High excitation levels in protocluster galaxies may be driven by high sSFRs and lower metallicities.

The environmental impact on the mass-metallicity relation increases with redshift.

Abstract

This work presents the results from our near-infrared spectroscopy of narrow-band selected H$\alpha$ emitters (HAEs) in two rich over-densities (PKS 1138-262 at $z=2.2$ and USS 1558-003 at $z=2.5$) with the Multi-Object Infrared Camera and Spectrograph (MOIRCS) on the Subaru telescope. These protoclusters are promising candidates for the most massive class of galaxy clusters seen today (Paper I). The confirmed HAEs in the protoclusters at $z>2$ show high excitation levels as characterized by much higher [OIII]/H$\beta$ or [OIII]/H$\alpha$ line ratios than those of general galaxies at low-$z$. Such a high excitation level may not only be driven by high specific star formation rates (sSFRs) and lower gaseous metallicities, but also be contributed by some other effects.

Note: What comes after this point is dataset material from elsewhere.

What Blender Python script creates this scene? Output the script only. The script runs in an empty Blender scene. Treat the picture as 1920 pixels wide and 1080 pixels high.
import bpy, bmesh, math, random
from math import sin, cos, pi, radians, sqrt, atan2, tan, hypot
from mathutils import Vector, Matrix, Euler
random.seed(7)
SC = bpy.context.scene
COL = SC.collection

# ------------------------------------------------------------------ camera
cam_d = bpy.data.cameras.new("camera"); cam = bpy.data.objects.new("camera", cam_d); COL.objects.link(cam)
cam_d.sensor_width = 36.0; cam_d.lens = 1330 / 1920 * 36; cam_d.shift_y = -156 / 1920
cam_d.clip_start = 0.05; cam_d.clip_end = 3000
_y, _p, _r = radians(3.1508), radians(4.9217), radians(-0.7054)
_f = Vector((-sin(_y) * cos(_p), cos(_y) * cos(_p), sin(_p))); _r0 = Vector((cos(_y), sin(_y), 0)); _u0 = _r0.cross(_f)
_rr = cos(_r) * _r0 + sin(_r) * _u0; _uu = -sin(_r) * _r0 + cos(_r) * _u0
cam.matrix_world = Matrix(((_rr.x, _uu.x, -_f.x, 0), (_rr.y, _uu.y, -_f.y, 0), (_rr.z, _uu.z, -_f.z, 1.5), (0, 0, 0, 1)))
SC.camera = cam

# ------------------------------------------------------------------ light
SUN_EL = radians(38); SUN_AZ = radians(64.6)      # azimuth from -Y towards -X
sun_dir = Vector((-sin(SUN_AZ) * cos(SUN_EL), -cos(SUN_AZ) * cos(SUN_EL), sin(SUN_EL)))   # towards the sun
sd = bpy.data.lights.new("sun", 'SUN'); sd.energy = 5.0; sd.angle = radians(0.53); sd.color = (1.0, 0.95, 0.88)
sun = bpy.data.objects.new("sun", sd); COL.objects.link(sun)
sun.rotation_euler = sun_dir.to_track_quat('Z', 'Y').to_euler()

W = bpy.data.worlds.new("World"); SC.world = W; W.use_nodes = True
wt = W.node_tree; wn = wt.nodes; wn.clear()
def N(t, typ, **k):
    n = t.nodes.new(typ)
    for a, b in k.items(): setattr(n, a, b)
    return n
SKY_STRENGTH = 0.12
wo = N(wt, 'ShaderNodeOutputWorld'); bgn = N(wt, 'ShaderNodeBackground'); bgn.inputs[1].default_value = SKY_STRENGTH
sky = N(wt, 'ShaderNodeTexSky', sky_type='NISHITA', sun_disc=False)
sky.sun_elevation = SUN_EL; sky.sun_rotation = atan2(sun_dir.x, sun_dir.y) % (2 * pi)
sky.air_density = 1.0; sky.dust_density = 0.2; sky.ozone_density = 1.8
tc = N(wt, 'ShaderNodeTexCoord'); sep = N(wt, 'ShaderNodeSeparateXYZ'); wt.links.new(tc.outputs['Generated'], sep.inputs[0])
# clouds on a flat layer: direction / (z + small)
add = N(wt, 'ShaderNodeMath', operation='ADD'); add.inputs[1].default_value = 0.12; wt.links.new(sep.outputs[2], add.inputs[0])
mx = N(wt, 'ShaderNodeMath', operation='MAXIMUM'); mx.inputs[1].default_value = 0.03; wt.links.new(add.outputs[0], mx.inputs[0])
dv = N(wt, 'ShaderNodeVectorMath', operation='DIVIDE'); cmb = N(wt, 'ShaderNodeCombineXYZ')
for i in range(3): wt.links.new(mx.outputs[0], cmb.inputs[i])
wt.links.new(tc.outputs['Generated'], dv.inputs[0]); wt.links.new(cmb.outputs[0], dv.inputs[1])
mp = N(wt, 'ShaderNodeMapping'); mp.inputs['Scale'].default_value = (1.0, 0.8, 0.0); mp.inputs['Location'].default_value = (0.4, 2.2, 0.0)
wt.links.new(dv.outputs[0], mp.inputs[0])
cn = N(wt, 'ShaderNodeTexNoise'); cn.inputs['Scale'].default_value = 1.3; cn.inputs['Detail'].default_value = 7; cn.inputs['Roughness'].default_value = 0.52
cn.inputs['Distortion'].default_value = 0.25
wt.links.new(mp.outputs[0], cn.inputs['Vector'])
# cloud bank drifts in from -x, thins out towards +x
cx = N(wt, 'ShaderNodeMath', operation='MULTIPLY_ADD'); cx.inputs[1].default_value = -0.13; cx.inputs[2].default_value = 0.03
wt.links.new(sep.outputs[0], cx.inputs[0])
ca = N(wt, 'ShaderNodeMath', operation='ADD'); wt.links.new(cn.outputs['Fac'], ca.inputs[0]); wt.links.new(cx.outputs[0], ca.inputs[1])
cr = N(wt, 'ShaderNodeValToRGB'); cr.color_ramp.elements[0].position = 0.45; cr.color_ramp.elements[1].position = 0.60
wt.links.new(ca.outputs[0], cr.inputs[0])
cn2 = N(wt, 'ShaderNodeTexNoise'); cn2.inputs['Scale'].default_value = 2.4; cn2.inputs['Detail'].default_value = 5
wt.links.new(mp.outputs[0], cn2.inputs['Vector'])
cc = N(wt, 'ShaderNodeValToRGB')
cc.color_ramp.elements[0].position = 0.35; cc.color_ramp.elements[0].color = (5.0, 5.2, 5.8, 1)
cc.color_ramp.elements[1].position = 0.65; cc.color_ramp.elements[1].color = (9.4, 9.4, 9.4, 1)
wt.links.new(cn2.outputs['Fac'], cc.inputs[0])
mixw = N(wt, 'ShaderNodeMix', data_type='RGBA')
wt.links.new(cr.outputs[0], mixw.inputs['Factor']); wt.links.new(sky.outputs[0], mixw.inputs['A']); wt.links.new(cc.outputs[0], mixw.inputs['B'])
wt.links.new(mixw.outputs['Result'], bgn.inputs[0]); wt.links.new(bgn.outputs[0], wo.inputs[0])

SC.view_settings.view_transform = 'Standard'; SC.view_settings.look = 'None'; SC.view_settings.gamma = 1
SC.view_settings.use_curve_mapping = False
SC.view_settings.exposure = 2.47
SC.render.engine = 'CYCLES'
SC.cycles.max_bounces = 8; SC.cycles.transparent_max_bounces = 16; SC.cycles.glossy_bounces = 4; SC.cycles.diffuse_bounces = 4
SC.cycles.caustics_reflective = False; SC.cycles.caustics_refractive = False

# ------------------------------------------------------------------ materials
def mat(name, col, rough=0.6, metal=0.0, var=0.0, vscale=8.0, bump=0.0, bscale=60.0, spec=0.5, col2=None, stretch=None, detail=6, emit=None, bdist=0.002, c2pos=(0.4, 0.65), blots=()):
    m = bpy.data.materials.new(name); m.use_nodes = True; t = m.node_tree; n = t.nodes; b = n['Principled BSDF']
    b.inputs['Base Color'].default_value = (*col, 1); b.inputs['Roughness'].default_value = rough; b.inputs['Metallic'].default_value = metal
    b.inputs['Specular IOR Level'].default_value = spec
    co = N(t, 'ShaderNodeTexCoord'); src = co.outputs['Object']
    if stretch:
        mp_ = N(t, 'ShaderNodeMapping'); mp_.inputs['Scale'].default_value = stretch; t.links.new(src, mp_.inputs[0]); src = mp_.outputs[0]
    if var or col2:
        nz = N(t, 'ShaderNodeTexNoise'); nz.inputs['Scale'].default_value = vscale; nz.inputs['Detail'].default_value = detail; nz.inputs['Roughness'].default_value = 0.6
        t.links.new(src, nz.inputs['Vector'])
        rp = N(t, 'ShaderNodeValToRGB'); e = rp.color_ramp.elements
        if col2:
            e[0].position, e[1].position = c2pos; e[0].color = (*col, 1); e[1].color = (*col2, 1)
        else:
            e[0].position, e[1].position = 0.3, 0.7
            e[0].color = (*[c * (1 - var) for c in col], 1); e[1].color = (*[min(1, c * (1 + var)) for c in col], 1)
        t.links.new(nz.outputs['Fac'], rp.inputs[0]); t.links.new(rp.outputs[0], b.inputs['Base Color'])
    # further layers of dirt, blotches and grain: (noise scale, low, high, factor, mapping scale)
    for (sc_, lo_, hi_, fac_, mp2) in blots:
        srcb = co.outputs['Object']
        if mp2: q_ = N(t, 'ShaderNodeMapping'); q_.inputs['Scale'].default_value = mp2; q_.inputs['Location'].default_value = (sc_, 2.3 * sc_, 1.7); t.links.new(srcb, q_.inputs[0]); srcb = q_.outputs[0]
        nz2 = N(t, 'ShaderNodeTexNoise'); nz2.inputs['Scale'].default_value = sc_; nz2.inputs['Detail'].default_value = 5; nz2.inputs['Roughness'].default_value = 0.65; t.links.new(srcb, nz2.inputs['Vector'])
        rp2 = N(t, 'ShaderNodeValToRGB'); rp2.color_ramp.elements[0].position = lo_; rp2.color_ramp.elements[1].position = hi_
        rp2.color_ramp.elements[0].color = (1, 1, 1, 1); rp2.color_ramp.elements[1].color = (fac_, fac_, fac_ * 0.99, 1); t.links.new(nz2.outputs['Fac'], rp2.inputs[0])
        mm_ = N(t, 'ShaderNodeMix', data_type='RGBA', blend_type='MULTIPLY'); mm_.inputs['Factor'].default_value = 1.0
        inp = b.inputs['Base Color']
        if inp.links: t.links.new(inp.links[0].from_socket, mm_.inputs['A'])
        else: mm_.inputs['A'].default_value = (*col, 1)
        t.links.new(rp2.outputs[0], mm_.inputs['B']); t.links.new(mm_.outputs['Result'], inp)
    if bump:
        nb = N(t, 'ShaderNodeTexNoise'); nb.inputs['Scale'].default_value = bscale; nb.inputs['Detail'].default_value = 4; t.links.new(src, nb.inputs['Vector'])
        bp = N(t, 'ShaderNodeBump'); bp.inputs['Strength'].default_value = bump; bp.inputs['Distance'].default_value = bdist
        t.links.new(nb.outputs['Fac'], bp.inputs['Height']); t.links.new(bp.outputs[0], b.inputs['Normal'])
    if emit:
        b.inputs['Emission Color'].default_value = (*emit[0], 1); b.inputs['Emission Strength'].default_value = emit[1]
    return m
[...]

We investigate the environmental dependence of gaseous metallicities by comparing the HAEs in the protoclusters with those in the general field at similar redshifts. We find that the gaseous metallicities of protocluster galaxies are more chemically enriched than those of field galaxies at a given stellar mass in the range of M$_\star\lesssim10^{11}$ M$_\odot$. This can be attributed to many processes, such as intrinsic (or nature) effects, external (or nurture) effects, and/or some systematic sampling effects. We also find that the offset of the mass-metallicity relation in dense environment becomes larger at higher redshifts. This can be naturally understood by the fact that the in/out-flow rates in star forming galaxies are much higher at higher redshifts. Therefore the environmental dependence of such "feeding" and "feedback" mechanisms in galaxy formation are probably playing major roles in producing the offset of the mass-metallicity relation for the protocluster galaxies at $z>2$.